Small campuses focus on retaining students with the help of technology

“The fact that Starfish automatically delivers that feedback to the service providers on campus makes timely intervention possible,” said Joyce Jackson, dean of academic affairs. “Faculty confidence in the system is increasing as service providers close the loop to inform faculty that their student referrals are being addressed.”

The University of Kansas launched its retention program after a 2010 report showed that almost three in 10 students who came to the school in 2007 had left three years later.

Kansas’s 28.7 percent dropout rate among fall 2007 freshmen was significantly higher than peer institutions, officials said. The university’s average retention rate after one year is 80 percent, compared with 85 to 90 percent at peer schools.

Purdue University is another large school using software programs to spot failing students before it’s too late.

Purdue launched its own university-developed retention program called Signals to warn students whose grades are dropping, offer study-habit advice, and encourage students excelling in their classes.
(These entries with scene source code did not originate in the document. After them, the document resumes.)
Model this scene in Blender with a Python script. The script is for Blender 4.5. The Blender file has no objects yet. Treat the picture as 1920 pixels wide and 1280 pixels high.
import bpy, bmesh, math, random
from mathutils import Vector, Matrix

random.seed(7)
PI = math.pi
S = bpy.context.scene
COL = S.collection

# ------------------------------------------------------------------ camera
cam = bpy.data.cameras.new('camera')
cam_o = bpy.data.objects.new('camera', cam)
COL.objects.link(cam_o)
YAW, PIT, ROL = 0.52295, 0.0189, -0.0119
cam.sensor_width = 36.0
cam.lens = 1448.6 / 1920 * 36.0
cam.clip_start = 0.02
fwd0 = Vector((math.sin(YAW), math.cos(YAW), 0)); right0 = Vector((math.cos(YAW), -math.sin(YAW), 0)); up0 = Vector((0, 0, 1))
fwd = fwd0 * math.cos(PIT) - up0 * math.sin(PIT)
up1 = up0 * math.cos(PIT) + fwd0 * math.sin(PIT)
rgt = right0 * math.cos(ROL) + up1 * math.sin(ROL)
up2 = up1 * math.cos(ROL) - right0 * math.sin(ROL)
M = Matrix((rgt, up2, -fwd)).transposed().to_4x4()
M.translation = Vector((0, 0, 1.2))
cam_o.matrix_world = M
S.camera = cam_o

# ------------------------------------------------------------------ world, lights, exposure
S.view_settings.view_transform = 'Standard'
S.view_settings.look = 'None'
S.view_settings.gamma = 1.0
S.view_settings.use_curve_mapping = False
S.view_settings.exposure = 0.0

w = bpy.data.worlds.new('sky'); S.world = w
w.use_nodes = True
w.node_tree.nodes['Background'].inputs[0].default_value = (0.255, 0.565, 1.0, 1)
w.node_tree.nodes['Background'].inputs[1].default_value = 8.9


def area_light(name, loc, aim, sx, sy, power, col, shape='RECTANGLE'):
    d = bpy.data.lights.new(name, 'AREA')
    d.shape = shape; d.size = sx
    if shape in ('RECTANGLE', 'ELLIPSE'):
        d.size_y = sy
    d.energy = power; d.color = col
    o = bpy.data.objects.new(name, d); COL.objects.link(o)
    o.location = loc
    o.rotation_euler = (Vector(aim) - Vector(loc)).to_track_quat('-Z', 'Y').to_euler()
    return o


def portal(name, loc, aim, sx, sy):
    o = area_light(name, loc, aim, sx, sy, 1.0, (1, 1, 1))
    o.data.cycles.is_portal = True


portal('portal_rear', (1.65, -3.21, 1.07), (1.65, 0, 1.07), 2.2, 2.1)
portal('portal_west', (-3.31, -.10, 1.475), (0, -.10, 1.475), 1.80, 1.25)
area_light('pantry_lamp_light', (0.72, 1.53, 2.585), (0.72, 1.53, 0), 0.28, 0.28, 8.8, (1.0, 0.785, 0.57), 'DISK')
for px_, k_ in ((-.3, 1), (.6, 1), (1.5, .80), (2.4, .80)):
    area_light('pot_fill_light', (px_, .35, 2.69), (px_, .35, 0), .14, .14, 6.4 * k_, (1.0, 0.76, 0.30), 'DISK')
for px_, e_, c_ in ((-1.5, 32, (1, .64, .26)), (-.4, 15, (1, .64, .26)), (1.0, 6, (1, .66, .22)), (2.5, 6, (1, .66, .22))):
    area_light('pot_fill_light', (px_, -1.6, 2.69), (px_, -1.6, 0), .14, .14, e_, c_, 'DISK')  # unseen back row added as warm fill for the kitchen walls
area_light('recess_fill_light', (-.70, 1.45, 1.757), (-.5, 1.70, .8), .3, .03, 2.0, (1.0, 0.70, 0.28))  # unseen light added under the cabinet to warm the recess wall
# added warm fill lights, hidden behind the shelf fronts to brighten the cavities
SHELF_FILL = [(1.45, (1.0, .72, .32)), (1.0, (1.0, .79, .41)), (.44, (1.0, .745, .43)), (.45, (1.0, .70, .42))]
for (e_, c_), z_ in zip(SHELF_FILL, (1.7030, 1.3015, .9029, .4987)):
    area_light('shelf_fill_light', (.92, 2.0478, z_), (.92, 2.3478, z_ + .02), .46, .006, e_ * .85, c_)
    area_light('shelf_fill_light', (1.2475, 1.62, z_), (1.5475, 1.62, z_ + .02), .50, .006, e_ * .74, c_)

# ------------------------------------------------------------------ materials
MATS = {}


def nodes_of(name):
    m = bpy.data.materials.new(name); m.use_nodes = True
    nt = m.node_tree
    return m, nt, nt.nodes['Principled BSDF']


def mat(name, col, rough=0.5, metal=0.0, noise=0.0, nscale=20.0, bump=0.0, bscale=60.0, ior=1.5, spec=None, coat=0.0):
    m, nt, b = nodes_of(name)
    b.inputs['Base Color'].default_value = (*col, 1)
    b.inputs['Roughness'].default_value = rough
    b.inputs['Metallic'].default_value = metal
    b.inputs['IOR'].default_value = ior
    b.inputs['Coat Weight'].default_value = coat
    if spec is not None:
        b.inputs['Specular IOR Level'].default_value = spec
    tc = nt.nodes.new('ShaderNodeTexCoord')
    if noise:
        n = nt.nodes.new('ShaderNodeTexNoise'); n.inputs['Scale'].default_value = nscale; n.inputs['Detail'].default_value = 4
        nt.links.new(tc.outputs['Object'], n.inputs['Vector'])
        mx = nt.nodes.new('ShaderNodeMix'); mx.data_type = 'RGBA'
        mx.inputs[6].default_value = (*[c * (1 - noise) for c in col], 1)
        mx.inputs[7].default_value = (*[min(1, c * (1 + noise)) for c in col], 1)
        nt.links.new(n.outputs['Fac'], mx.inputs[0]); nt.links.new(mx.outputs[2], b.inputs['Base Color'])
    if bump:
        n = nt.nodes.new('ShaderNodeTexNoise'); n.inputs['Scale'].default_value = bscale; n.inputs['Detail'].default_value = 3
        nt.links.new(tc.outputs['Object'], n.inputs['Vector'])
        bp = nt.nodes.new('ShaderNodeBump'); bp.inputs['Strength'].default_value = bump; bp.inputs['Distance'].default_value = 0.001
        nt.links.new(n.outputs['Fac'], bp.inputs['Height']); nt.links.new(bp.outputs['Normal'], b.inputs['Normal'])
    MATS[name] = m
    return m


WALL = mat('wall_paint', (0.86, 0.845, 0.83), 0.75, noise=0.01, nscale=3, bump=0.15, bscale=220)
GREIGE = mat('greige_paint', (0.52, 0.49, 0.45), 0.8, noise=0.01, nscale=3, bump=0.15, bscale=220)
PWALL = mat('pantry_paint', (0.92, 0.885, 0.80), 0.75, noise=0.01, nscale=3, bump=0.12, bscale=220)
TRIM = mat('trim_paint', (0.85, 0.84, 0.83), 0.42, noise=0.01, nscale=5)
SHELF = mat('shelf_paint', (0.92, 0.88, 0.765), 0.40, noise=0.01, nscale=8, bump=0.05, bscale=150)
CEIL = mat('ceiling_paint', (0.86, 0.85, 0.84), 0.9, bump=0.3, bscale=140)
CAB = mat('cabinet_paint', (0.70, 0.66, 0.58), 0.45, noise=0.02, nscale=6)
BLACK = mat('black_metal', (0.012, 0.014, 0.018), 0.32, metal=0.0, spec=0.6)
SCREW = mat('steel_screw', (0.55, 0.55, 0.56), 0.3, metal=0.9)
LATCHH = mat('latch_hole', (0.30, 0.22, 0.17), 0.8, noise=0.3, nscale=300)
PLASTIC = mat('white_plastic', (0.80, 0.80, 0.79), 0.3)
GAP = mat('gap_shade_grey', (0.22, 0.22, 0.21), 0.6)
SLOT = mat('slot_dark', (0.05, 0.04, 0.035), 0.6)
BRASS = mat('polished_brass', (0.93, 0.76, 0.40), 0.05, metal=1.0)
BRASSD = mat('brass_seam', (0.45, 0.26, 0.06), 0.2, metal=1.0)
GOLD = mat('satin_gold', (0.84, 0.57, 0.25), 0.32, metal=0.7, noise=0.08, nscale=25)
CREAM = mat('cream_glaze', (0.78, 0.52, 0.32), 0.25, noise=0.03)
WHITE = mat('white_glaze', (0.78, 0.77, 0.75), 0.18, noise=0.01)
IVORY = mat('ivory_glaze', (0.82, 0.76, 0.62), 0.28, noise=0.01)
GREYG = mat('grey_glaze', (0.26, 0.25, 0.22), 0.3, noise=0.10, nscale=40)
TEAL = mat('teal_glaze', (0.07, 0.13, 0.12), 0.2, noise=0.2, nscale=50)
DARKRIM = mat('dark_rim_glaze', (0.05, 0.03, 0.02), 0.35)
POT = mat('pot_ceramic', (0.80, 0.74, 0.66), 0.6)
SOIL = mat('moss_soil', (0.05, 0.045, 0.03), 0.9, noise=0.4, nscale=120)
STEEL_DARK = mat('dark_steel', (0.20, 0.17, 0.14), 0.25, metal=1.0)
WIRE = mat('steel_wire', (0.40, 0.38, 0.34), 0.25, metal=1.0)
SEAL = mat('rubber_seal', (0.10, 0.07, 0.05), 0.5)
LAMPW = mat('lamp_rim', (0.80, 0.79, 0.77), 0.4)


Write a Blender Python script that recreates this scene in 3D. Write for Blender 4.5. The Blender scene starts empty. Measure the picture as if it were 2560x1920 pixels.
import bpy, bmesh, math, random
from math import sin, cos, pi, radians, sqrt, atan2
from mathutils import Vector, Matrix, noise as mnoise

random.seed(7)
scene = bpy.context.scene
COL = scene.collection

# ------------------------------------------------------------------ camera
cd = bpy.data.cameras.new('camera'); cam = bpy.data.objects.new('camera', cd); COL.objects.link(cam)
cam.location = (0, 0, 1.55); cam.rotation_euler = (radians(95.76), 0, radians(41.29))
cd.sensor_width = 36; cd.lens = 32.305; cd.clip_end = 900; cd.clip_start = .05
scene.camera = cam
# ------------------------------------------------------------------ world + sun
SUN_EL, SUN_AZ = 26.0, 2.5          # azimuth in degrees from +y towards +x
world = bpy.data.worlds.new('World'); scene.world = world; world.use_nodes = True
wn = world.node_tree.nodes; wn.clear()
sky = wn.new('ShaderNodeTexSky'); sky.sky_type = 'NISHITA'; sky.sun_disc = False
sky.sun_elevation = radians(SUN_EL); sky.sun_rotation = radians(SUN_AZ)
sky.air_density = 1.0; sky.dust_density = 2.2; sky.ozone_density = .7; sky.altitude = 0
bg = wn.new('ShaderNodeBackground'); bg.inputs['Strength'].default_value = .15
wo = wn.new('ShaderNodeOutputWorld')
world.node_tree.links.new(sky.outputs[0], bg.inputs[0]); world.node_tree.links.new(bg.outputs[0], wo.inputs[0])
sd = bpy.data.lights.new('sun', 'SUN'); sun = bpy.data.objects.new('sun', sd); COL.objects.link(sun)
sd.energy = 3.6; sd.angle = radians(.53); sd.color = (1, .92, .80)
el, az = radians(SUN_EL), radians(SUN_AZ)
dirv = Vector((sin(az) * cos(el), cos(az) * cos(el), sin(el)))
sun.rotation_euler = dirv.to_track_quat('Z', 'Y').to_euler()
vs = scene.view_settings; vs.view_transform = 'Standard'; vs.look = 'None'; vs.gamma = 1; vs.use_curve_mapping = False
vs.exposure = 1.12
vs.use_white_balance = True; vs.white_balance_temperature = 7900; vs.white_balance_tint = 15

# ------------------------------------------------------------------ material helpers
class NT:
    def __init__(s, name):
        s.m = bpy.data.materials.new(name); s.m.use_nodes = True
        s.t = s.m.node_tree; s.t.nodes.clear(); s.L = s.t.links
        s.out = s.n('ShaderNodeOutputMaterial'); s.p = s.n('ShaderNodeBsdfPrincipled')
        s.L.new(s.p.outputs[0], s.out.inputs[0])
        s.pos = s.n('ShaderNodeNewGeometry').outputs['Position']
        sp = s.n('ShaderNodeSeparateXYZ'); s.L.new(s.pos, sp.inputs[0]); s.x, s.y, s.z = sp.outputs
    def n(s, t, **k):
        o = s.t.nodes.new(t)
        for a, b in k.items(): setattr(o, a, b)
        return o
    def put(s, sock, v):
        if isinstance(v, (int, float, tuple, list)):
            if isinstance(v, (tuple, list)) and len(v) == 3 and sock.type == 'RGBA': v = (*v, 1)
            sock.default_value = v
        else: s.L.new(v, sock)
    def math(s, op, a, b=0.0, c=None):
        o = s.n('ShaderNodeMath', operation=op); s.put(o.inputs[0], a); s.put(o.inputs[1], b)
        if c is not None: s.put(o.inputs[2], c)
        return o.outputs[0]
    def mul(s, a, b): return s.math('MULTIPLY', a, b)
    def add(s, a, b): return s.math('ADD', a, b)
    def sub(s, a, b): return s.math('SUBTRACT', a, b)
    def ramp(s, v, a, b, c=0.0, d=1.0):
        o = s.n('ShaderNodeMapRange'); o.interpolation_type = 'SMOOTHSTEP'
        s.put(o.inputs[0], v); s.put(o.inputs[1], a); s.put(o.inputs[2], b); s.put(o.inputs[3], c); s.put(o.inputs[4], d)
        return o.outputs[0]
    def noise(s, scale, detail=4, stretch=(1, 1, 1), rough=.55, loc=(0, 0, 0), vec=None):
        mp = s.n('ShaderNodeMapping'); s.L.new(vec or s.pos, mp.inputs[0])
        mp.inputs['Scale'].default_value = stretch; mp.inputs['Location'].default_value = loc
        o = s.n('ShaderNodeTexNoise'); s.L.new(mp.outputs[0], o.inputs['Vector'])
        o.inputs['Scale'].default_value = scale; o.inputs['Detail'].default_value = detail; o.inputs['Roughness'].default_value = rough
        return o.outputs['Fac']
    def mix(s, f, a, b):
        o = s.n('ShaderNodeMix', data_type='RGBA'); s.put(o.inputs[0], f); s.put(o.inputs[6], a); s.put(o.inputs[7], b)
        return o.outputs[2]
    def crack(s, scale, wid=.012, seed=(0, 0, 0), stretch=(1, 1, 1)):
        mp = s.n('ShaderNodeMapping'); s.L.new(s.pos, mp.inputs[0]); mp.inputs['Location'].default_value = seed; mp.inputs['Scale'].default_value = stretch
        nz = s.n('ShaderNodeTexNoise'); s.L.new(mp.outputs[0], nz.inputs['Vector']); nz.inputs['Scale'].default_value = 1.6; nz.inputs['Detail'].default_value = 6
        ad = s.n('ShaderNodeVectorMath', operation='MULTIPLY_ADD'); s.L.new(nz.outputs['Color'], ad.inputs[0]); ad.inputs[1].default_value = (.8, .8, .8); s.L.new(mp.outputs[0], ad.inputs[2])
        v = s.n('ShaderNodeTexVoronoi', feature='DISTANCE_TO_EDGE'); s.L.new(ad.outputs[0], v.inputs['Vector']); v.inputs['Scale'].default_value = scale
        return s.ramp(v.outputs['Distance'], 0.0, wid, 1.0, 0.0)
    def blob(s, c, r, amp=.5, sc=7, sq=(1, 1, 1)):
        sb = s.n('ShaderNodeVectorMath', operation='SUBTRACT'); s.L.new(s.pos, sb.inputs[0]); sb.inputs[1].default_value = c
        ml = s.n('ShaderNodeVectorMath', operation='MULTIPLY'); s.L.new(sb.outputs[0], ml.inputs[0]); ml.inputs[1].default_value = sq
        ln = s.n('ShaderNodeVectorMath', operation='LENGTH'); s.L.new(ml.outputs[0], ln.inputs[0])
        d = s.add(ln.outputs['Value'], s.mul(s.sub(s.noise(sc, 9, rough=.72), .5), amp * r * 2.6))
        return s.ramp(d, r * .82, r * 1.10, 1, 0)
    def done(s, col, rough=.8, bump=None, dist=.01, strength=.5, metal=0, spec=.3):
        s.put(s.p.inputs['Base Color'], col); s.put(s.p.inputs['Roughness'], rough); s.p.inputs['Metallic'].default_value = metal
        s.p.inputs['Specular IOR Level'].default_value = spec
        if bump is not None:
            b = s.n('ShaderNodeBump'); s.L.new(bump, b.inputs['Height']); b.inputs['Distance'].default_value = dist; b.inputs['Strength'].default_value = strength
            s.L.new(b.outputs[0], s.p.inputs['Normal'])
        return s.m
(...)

The Signals system doesn’t wait until midterms to alert students about dangerously low grades, like similar academic warning programs, said Nancy Wilson Head, executive director for information technology in Purdue’s Teaching and Learning Technologies Unit.

Students will get their first stoplight updates in the first few weeks of each semester, Wilson Head said, meaning they have a better chance to recover academically before crucial mid-semester tests.